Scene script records
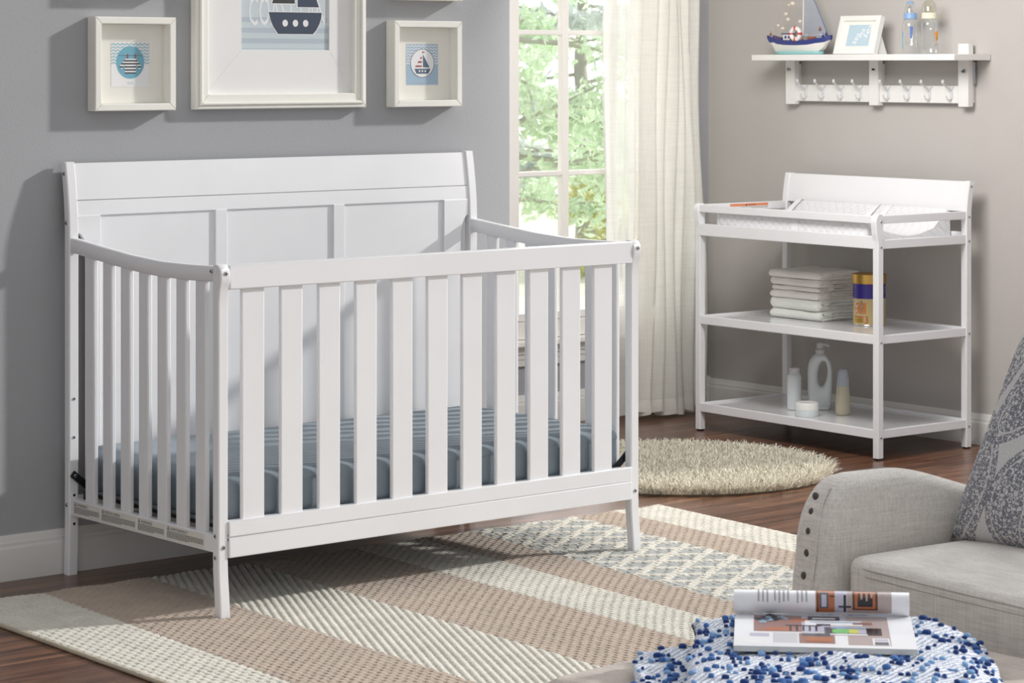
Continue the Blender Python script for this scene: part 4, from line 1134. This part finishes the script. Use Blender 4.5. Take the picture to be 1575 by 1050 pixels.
# ------------------------------------------------------------------ armchair
UPH = linen('armchair_linen', srgb(221, 215, 208), 300, 300, contrast=.84, bump=.35)
chair = thing('armchair', 'light grey linen armchair with a buttoned arm in the right foreground', 'armchair', (-3.74, -2.84, 0), math.radians(-5.74))
def arm_front(z): return interp([(0, -.105), (.2, -.085), (.34, -.062), (.42, -.045), (.48, -.036), (.53, -.037), (.56, -.040), (.63, -.035)], z)
def arm_top(x): return interp([(-.06, .596), (.03, .606), (.13, .607), (.47, .535), (.62, .535), (.75, .55)], x)
def make_arm(ysign, y0):
    rings = []; NL = 22; th_ = .105
    ts = [0, .1, .25, .4, .52, .62, .7, .76, .81, .85, .885, .915, .94, .96, .977, .99, 1.0]
    for t in ts:
        zr_ = t * .62; xf = arm_front(zr_); c = 1.0
        if t > .76: c = math.sqrt(max(0.0, 1 - ((t - .76) / .24) ** 2))
        roll = .012 * math.sin(PI * min(1, max(0, (t - .55) / .45))) ; hw = max(.002, th_ / 2 * (.42 + .58 * c) if t < 1 else .016)
        if t > .97: hw = th_ / 2 * (.42 * (1 - (t - .97) / .03 * .75) + .58 * c)
        yc = y0 + th_ / 2 + roll * .8
        xs = xf + (1 - c) * .075; ring = []
        fr = min(.045, hw)
        for k in range(13):            # rounded front, from the inner to the outer face
            a = -PI / 2 + PI * k / 12; sx_ = math.copysign(abs(math.cos(a)) ** .7, math.cos(a)); sy_ = math.copysign(abs(math.sin(a)) ** .7, math.sin(a))
            ring.append((xs + fr - fr * sx_, yc + (hw + roll * .4) * sy_))
        for k in range(1, NL): ring.append((xs + fr + (.72 - xs - fr) * k / NL, yc + hw + roll * .4))
        ring += [(.72, yc + hw), (.72, yc - hw)]
        for k in range(NL - 1, 0, -1): ring.append((xs + fr + (.72 - xs - fr) * k / NL, yc - hw - roll * .4 + .010 * math.sin(PI * k / NL) * (1 if t < .8 else .3)))
        rings.append([(x, y0 + th_ / 2 + (y - y0 - th_ / 2) * ysign if ysign > 0 else 2 * y0 + th_ - y - 0, t * arm_top(x)) for x, y in ring])
    b = MB(); b.loft(rings); return b
make_arm(1, 0.0).build('arm', UPH, chair, True, 60)
make_arm(1, -.72).build('arm', UPH, chair, True, 60)
BTN = paint('button_dark_bronze', srgb(78, 70, 64), .5)
def arm_c(z): return 1.0 if z < .46 else math.sqrt(max(0.0, 1 - ((z - .46) / .148) ** 2))
for z in (.185, .235, .285, .335, .380, .423, .464, .503, .538, .566):
    zz = z; b = MB(); b.ball((arm_front(z) + (1 - arm_c(z)) * .075 + .0035, .066, zz), .0078, 10, None, (.6, 1, 1)); b.build('nail_button', BTN, chair, True, 60)
b = MB()
b.tube([(arm_front(z) + (1 - arm_c(z)) * .075 + .0012, .040, z) for z in np.linspace(.02, .585, 26)], .0030, 6); b.build('front_piping', UPH, chair, True, 60)
def cush(w):
    if w.z > 0: w.z += .016 * (1 - (w.x / .32) ** 2) * (1 - (w.y / .30) ** 2)
    w.x -= .006 * math.cos(w.y * 5) if w.x < -.25 else 0
    return w
b = MB(); b.rbox((.305, -.312, .402), (.315, .300, .068), .024, 26, cush); b.build('seat_cushion', UPH, chair, True, 180)
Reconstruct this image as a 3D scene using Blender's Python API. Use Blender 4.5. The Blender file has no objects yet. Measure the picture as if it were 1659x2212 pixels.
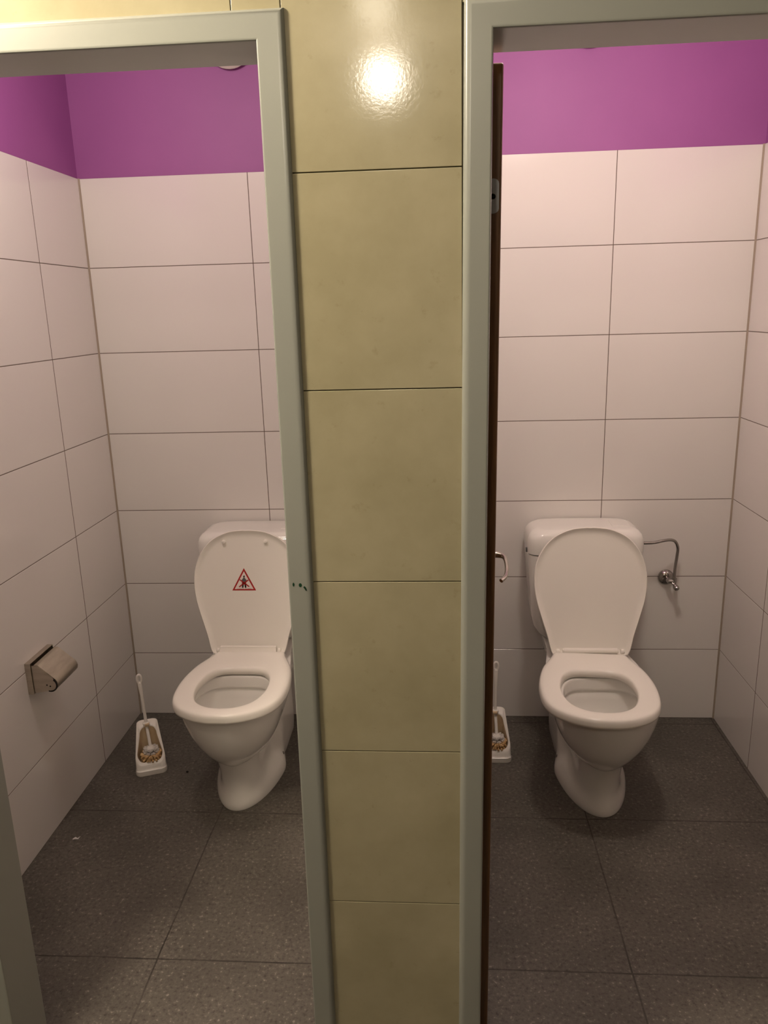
import bpy, bmesh, math, random
from mathutils import Vector, Matrix
random.seed(7)
PI = math.pi
S = bpy.context.scene
COL = S.collection

# ------------------------------------------------------------------ camera
cam_d = bpy.data.cameras.new('camera'); cam = bpy.data.objects.new('camera', cam_d); COL.objects.link(cam)
yaw, pitch, roll = -.0719, .2554, -.0276
fw = Vector((math.sin(yaw)*math.cos(pitch), math.cos(yaw)*math.cos(pitch), -math.sin(pitch)))
r0 = Vector((math.cos(yaw), -math.sin(yaw), 0)); u0 = r0.cross(fw)
r_ = r0*math.cos(roll)+u0*math.sin(roll); u_ = -r0*math.sin(roll)+u0*math.cos(roll)
M4 = Matrix((r_, u_, -fw)).transposed().to_4x4()
M4.translation = Vector((1.2552, -2.8483, 1.6025))
cam.matrix_world = M4
cam_d.sensor_fit = 'HORIZONTAL'; cam_d.sensor_width = 36; cam_d.lens = 36*1677.7/1659
cam_d.clip_start = .02
S.camera = cam

# ------------------------------------------------------------------ world, lights, exposure
w = bpy.data.worlds.new('world'); S.world = w; w.use_nodes = True
w.node_tree.nodes['Background'].inputs[0].default_value = (.9, .75, .6, 1)
w.node_tree.nodes['Background'].inputs[1].default_value = .0
S.view_settings.view_transform = 'Standard'; S.view_settings.look = 'None'
S.view_settings.exposure = 0; S.view_settings.gamma = 1
S.view_settings.use_curve_mapping = False

def lamp(name, loc, power, radius, col):
    d = bpy.data.lights.new(name, 'POINT'); d.energy = power; d.shadow_soft_size = radius; d.color = col
    o = bpy.data.objects.new(name, d); o.location = loc; COL.objects.link(o); return o
WARM = (1, .80, .60)
lamp('cabin_lamp_left', (.42, -1.05, 2.42), 16.5, .08, (1, .885, .79))
lamp('cabin_lamp_right', (1.63, -1.08, 2.42), 25.5, .08, (1, .89, .785))
lamp('corridor_lamp', (1.07, -3.44, 2.42), 13, .055, (1, .885, .73))
lamp('corridor_lamp_far', (1.09, -2.80, 2.45), 1.6, .06, (1, .88, .70))
lamp('corridor_lamp_side', (.16, -2.10, 2.42), 80, .10, (1, .87, .69))

# ------------------------------------------------------------------ materials
def mat(name, col, rough=.5, metal=0., coat=0., spec=.5):
    m = bpy.data.materials.new(name); m.use_nodes = True
    b = m.node_tree.nodes['Principled BSDF']
    b.inputs['Base Color'].default_value = (*col, 1); b.inputs['Roughness'].default_value = rough
    b.inputs['Metallic'].default_value = metal; b.inputs['Coat Weight'].default_value = coat
    b.inputs['Specular IOR Level'].default_value = spec
    return m
def noise_mat(name, c1, c2, scale=8, rough=.5, bump=0., detail=6, lo=.35, hi=.65, stretch=(1, 1, 1), bscale=None, metal=0., bdist=.002):
    m = mat(name, c1, rough, metal); nt = m.node_tree; N = nt.nodes; L = nt.links; b = N['Principled BSDF']
    tc = N.new('ShaderNodeTexCoord'); mp = N.new('ShaderNodeMapping'); mp.inputs['Scale'].default_value = stretch
    L.new(tc.outputs['Object'], mp.inputs[0])
    n = N.new('ShaderNodeTexNoise'); n.inputs['Scale'].default_value = scale; n.inputs['Detail'].default_value = detail
    L.new(mp.outputs[0], n.inputs['Vector'])
    cr = N.new('ShaderNodeValToRGB'); cr.color_ramp.elements[0].position = lo; cr.color_ramp.elements[1].position = hi
    cr.color_ramp.elements[0].color = (*c1, 1); cr.color_ramp.elements[1].color = (*c2, 1)
    L.new(n.outputs['Fac'], cr.inputs[0]); L.new(cr.outputs[0], b.inputs['Base Color'])
    if bump:
        n2 = N.new('ShaderNodeTexNoise'); n2.inputs['Scale'].default_value = bscale or scale*4; n2.inputs['Detail'].default_value = 4
        L.new(mp.outputs[0], n2.inputs['Vector'])
        bp = N.new('ShaderNodeBump'); bp.inputs['Strength'].default_value = bump; bp.inputs['Distance'].default_value = bdist
        L.new(n2.outputs['Fac'], bp.inputs['Height']); L.new(bp.outputs[0], b.inputs['Normal'])
    return m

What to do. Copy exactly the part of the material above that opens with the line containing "Reconstruct this image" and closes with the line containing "S.camera = cam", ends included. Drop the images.

Result of the exercise.
Reconstruct this image as a 3D scene using Blender's Python API. Use Blender 4.5. The Blender file has no objects yet. Measure the picture as if it were 1659x2212 pixels.
import bpy, bmesh, math, random
from mathutils import Vector, Matrix
random.seed(7)
PI = math.pi
S = bpy.context.scene
COL = S.collection

# ------------------------------------------------------------------ camera
cam_d = bpy.data.cameras.new('camera'); cam = bpy.data.objects.new('camera', cam_d); COL.objects.link(cam)
yaw, pitch, roll = -.0719, .2554, -.0276
fw = Vector((math.sin(yaw)*math.cos(pitch), math.cos(yaw)*math.cos(pitch), -math.sin(pitch)))
r0 = Vector((math.cos(yaw), -math.sin(yaw), 0)); u0 = r0.cross(fw)
r_ = r0*math.cos(roll)+u0*math.sin(roll); u_ = -r0*math.sin(roll)+u0*math.cos(roll)
M4 = Matrix((r_, u_, -fw)).transposed().to_4x4()
M4.translation = Vector((1.2552, -2.8483, 1.6025))
cam.matrix_world = M4
cam_d.sensor_fit = 'HORIZONTAL'; cam_d.sensor_width = 36; cam_d.lens = 36*1677.7/1659
cam_d.clip_start = .02
S.camera = cam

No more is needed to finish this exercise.